横溝正史「獄門島」

獄門島 (角川文庫)

獄門島 (角川文庫)

 金田一耕助、2番目の事件(多分)。戦地から帰国した金田一が、戦地で知り合った友の遺言を果たすべくやって来た島で、次々に連続殺人が起こるという話。作品の最後、謎解きの場面で、和尚が洩らした言葉の意味が語られるシーンは、圧巻の一言でした。和尚の言った言葉は、ちょっとここでは書けないんですけども。「これぞ謎解き!」「カタルシス!」といった感じ。大変すっきりさっぱり満足の読後が味わえます。

 横溝の作品は、平成の現在に読むと、ちょっとドキッとするような言葉や言い回しが多く出てきます。いわゆる「自主規制用語」*1が、かなり多く出てくる。恐らく現在だったら出版前のチェックで引っかかって、他の言い回しに差し替えられるだろうな。

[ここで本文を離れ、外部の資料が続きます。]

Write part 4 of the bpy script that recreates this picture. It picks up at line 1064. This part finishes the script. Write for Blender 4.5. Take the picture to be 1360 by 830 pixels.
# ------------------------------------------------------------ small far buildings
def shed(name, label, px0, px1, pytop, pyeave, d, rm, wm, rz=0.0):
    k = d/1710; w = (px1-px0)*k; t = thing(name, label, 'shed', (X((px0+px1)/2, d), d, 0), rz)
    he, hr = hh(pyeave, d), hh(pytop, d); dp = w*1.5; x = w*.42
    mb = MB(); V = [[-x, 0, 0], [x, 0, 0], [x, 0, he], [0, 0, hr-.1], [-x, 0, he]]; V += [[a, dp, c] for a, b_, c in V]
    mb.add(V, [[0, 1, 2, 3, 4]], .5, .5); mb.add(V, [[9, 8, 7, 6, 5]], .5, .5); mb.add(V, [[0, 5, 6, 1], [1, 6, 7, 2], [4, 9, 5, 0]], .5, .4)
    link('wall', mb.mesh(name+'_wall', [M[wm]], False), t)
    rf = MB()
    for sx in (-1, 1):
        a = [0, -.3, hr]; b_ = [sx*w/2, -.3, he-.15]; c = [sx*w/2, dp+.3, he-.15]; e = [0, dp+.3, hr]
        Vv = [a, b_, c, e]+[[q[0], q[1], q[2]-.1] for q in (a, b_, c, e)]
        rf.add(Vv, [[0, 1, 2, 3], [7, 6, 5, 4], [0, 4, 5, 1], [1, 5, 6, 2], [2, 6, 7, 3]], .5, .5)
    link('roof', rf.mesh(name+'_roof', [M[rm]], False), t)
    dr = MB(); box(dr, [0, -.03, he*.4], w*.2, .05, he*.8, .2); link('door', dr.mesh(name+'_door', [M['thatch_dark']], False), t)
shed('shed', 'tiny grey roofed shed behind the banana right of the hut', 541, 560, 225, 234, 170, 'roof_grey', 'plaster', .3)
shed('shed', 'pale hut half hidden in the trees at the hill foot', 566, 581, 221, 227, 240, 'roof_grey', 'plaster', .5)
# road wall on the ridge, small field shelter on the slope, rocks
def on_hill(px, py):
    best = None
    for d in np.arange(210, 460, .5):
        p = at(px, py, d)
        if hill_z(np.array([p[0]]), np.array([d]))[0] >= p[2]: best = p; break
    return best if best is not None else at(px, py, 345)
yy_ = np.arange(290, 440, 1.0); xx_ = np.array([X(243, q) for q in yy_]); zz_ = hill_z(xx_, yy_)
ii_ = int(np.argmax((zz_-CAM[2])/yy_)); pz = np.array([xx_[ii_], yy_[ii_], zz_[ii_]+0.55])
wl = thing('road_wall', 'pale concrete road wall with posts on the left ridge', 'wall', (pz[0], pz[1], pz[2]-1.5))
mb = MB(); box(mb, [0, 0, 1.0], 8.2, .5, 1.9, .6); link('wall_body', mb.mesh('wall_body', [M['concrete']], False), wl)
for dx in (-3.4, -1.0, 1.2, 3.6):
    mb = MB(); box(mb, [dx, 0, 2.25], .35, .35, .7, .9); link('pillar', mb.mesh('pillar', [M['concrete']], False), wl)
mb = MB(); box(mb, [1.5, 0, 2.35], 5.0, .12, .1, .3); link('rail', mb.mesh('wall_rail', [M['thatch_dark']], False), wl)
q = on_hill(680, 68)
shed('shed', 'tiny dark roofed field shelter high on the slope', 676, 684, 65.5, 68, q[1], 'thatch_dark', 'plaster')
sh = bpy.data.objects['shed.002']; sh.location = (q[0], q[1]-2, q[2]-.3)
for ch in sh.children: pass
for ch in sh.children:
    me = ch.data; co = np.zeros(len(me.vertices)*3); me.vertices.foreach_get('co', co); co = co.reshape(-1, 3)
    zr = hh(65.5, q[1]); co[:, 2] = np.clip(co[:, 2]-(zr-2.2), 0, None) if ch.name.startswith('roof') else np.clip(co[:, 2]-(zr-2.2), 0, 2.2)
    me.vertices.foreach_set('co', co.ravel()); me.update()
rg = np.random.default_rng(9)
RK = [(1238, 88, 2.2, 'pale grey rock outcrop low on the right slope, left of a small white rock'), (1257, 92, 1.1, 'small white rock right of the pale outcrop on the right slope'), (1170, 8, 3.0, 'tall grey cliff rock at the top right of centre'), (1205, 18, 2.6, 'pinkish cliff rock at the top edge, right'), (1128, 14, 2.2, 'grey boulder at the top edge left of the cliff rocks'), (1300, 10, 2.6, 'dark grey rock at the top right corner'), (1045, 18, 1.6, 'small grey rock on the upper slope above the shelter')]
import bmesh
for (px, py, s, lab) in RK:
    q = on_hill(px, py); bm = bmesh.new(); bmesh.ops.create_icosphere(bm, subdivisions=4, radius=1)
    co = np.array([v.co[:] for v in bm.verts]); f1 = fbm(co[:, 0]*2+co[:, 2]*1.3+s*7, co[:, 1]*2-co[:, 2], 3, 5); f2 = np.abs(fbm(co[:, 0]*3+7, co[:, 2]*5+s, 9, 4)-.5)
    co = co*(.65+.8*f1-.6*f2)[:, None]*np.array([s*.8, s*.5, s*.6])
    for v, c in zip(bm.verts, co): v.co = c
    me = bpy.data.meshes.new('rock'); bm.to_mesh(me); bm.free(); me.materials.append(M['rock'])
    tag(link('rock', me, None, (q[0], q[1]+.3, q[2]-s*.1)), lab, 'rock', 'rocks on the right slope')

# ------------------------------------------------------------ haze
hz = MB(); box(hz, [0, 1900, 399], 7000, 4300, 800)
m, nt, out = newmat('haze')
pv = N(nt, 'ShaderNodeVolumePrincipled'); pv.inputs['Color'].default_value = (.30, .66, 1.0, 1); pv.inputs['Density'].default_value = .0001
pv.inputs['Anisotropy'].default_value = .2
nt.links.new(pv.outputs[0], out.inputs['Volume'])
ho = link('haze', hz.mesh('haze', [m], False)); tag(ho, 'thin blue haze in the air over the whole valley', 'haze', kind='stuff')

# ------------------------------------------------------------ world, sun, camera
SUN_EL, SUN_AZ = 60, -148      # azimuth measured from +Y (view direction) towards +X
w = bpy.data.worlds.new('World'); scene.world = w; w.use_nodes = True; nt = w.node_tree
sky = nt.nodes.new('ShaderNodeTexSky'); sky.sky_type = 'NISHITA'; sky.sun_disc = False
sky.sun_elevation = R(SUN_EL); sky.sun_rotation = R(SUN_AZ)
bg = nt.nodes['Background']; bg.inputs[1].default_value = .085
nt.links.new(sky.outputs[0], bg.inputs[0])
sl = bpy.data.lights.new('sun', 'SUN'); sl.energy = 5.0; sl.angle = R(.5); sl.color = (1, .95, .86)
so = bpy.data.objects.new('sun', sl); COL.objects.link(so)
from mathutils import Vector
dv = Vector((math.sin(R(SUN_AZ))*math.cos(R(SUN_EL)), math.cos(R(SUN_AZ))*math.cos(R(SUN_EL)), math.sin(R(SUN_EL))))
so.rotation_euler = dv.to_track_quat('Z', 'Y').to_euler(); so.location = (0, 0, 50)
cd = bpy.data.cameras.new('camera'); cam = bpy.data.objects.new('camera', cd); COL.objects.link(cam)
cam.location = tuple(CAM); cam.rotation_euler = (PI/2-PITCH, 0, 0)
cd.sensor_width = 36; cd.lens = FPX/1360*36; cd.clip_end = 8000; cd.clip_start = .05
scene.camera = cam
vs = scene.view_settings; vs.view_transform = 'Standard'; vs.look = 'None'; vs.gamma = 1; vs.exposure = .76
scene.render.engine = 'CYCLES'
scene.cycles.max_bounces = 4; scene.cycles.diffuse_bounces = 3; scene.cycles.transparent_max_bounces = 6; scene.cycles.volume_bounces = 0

本の最後には、「作品発表時の時代的背景と文学性を考え合わせ、著作権継承者の了解を得た上で、一部を編集部の責任において改めるにとどめました」と注意書きが添えられています。
 作品の書かれた時代を考えると、恐らく不当な差別だなどの意識なく使われていた言葉なんじゃないかとも思います。また「夜歩く」もそうでしたが、この話も、作品の根幹に深く関わるような部分で使われる言葉や言い回しは、簡単には差し替えが出来ないなど、難しい問題が色々あるのだろうと思う作品でもありました。
 自主規制用語というのは概ね理由があって使用を制限されている言葉なので*2、そうした言葉の使用を奨励しようとは決して思いませんが。しかし作家が作品を書く時には、その言葉を、考え抜いて選ぶべくして選んで書いたのに違いない。それを思うと、それまで使われて来た言葉を差し替えるというのは、迂闊に出来ることではない、とても難しい作業だなぁと、思ったのでした。
 どれくらいオリジナルから言葉を差し替えたのか判りませんが。「夜歩く」も「獄門島」も、作品の重要な部分で出てくる言葉が、現在では尽く自主規制用語になっているもので、恐らく差し替えられずに使用されている為。読み進みながら、「うわ、こんな単語が」とか、「こ、こんな表現が」と、作品の内容とは別の動揺を感じました。…。古い作品なんだなぁ。